Learning at The Lir  

Small class sizes and reduced tuition fees are just two of the many benefits from opting to study at The Lir in Dublin. Susan Elkin delves deeper

There’s a flourishing theatre industry in Dublin – The Abbey, The Gate, the Gaiety and much more. Ireland has produced many acclaimed playwrights too from Shaw, Wilde and Beckett to Brendan Behan, Brian Friel, Martin McDonagh to name but a handful.

And yet, before 2011 – some useful training at, for example, the Gaiety, notwithstanding – there was no drama school in Ireland. Irish students wanting a fully-fledged drama school had to go the UK, elsewhere in Europe or to the USA.

It was a gap just waiting to be filled. The Lir was founded as part of Trinity College Dublin (TCD) in 2011 where it has developed and flourished for six years. Today it has 110 students so there’s plenty of individual attention. “The idea from the beginning was to work closely with RADA and replicate its methodology” says Brian Conway, the Lir’s director of technical theatre, explaining that the original five-year contract with RADA has been renewed and the relationship is ongoing.

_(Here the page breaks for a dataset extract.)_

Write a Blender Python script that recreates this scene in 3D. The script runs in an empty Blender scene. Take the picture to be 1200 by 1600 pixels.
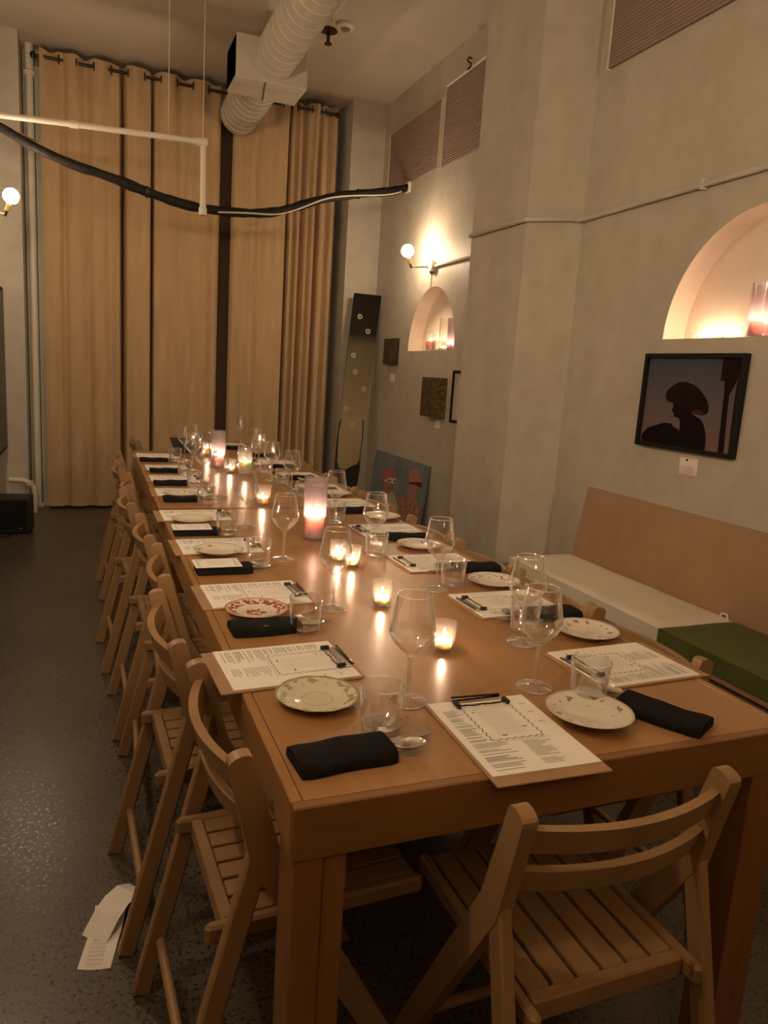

Anyone training at The Lir is a TCD student, so of course they enjoy the same facilities and entitlements as the rest of the university. It offers both undergraduate and post graduate training along with short courses. There is, for example a BA in acting and a parallel one in technical theatre due to be upgraded from a two-year diploma course with effect from September 2017. “We’ve based it on the very successful RADA model”, says Barry Conway, “and we’re hoping that the extra year will give us more scope to allow students to opt for specialisms and to reflect more on their practice.” He adds: “That’s important because there’s so much breadth in this technical theatre training. As it is, we often say that we’re training for at least nine different careers.”

Students from various courses work closely together. “The Lir stages eleven full productions a year including an opera with Royal Irish Academy of Music and two films, on which the acting students and their technical counterparts collaborate. For example, our technical students start practical work in their first week and are crewing on their first show by Christmas” says Barry. In some cases – including the summer festival or “Gradfest” – the Lir’s MFA (Master of Fine Art) students studying theatre directing, stage design or play writing are involved too.

There’s also a wider community commitment at The Lir alongside its full-time vocational training. Among other activities, it runs a 30-day Junior Academy spread over four months for 15-18 year olds, as well as evening classes and summer schools teaching various disciplines at a range of levels

So, how’s the relationship with the parent university? “We are very much an integral part of Trinity College Dublin from which we receive terrific support and benefits” says Barry. “At the same time, though, we are respected for our very specialist expertise and have the freedom and independence to give the students the industry-focused training we know they need. It’s the best of both worlds!”

Students applying to The Lir for full-time courses are usually required to have the same exam passes as any other Trinity College Dublin student. That means the Irish Leaving Certificate in six subjects including English and there are alternative specific subject requirements in combinations. The equivalent for a UK student is usually a range of GCSE and A level subjects to meet the subject criteria and there are similar specifications for overseas students who come to The Lir from all over Europe and from countries such as USA and Russia.

On the other hand, none of that is set in stone. Training for work in theatre, TV and film is flexible and creative. “We’re looking for real talent, commitment and willingness to engage” says Barry. And the website clearly states that entry requirements can be fluid if “exceptional natural talent is presented at audition.”

You can only really judge a school’s success by looking at the outcomes for students at the end of their courses and The Lir is still very new. “Our students are pretty busy and engaged when they graduate” says Conway. “They go on work with venues all over Dublin. Some of them also create and take shows to festivals such as Edinburgh Fringe or Adelaide. Others work in theatres elsewhere including the West End.”

Ironically, ten years ago Irish students mostly came to the UK to train as actors and technical theatre professionals. Now the movement tends to be in the opposite direction because training at TCD seems – at the moment – very cost effective. Lir fees are €3,000 per year for all EU students plus one or two small additional payments. Moreover, The Lir offers means-tested bursaries to assist students in need with living expenses. All of this may change, of course, for British students after Brexit.